Ramos’ neighbor Ruben Flores, 41, said he had a "pretty rough life" with his mother and that he had tried to be a father figure to the teen.

Ramos’ Wendy’s co-workers told The Daily Beast that the teen was "quiet" and had an "aggressive streak."

"He would be very rude towards the girls sometimes, and one of the cooks, threatening them by asking, 'Do you know who I am?' And he would also send inappropriate texts to the ladies," said a former co-worker, who asked that her name not be disclosed.

"At the park, there’d be videos of him trying to fight people with boxing gloves. He’d take them around with him."

Leading up to the shooting, Ramos had reportedly tagged an LA-based woman in posts showing his guns, The Daily Mail reported.

When the woman asked what, he said: "I’ll tell you before 11." Ramos began shooting shortly before noon local time.

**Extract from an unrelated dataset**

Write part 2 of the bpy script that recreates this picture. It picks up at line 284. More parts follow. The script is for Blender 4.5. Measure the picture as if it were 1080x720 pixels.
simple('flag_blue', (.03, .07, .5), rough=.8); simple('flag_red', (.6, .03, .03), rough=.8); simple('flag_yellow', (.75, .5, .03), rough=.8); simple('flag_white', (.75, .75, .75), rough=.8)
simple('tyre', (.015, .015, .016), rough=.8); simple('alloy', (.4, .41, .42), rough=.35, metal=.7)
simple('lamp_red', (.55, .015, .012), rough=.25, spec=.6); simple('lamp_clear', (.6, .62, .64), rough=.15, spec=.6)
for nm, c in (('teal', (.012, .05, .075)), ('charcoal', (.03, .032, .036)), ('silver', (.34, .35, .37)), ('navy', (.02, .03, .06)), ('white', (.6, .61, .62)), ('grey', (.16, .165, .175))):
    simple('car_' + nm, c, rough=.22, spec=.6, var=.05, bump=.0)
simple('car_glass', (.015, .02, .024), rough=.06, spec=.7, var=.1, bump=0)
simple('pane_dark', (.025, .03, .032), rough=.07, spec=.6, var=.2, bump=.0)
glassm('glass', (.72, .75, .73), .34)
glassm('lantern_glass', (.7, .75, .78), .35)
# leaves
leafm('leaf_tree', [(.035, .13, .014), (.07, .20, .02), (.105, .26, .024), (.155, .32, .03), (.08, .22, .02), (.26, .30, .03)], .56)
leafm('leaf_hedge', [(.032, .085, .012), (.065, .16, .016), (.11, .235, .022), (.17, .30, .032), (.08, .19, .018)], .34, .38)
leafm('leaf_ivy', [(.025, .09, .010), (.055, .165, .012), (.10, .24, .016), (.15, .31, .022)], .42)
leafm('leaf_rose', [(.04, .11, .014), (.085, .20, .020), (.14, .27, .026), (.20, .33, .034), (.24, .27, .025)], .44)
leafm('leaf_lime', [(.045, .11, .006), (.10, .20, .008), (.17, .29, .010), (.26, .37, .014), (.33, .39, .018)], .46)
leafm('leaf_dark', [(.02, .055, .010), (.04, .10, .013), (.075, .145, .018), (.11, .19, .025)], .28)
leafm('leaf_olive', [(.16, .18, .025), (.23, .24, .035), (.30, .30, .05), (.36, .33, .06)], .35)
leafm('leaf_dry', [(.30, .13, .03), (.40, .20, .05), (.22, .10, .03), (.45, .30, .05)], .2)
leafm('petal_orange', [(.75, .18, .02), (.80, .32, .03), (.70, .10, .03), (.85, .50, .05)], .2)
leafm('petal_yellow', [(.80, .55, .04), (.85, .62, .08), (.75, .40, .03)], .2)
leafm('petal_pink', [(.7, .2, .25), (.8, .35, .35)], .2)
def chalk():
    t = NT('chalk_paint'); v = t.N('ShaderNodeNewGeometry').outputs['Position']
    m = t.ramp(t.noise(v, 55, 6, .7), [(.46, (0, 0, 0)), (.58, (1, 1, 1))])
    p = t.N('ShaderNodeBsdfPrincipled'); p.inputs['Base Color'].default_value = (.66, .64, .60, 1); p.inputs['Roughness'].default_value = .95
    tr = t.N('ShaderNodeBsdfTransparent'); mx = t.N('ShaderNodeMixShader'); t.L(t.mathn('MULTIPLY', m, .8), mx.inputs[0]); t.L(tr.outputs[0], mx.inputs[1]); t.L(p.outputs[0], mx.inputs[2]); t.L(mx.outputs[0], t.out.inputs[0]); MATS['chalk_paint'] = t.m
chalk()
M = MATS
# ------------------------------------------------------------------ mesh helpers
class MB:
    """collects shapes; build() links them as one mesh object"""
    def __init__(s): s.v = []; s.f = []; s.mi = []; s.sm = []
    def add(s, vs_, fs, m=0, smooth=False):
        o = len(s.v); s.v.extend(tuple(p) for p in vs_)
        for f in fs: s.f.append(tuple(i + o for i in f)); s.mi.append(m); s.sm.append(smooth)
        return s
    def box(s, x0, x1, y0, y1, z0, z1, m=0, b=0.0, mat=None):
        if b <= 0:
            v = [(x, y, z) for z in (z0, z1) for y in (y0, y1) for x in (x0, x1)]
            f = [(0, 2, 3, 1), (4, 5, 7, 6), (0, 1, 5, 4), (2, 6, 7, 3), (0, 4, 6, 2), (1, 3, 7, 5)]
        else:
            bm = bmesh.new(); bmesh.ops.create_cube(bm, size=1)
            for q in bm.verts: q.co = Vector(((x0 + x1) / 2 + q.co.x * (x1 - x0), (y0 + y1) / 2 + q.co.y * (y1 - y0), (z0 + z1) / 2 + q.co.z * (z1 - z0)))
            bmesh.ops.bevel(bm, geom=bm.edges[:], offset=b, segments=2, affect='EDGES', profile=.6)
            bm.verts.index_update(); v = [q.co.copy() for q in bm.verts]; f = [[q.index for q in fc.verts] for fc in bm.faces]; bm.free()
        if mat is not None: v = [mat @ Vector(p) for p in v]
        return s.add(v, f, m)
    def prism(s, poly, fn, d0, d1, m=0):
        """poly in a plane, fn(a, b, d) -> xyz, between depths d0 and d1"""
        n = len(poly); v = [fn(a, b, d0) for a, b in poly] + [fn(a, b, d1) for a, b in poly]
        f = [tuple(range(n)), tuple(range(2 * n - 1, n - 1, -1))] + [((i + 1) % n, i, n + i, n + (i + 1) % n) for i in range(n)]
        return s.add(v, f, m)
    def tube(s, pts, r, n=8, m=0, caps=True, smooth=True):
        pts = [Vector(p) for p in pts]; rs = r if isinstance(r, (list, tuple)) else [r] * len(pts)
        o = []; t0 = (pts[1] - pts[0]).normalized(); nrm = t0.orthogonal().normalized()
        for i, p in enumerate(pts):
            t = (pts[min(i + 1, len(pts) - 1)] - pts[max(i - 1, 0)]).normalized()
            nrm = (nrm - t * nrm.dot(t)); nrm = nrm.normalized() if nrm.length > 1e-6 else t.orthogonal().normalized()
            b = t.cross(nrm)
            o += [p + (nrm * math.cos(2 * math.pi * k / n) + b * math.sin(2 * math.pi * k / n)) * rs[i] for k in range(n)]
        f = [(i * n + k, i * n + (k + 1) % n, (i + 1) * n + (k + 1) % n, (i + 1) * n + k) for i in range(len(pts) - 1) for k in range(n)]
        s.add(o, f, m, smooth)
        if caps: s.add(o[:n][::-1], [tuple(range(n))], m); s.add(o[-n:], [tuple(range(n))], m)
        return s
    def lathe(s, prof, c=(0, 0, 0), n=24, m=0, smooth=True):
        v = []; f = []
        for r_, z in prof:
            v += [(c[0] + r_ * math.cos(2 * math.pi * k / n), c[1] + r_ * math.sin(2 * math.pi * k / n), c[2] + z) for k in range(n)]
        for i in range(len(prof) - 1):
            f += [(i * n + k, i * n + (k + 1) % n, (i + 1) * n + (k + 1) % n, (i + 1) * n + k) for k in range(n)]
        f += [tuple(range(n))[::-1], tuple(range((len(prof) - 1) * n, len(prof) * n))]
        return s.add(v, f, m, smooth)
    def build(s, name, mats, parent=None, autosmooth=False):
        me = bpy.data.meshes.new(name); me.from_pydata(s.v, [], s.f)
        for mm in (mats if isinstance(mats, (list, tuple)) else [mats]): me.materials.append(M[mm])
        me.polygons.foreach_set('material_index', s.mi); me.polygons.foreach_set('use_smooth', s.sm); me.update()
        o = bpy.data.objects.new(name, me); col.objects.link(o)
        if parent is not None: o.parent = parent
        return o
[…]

He asked if the woman was going to repost his gun pictures , to which she asked, "what your guns gotta do with me."

"He's a stranger I know nothing about him he decided to tag me in his gun post," she wrote.

"I’m so sorry for the victims and their families I really don't know what to say."

She added: "The only reason I responded to him was because I was afraid of him I wish I stayed awake to at least try to convince him to not commit his crime. I didn't know."

Ramos had reportedly bought two rifles on his 18th birthday, which occurred just two days before the shooting.

In total, 19 children and two adults have been killed in the school. Ramos was shot and killed by a Border Patrol agent.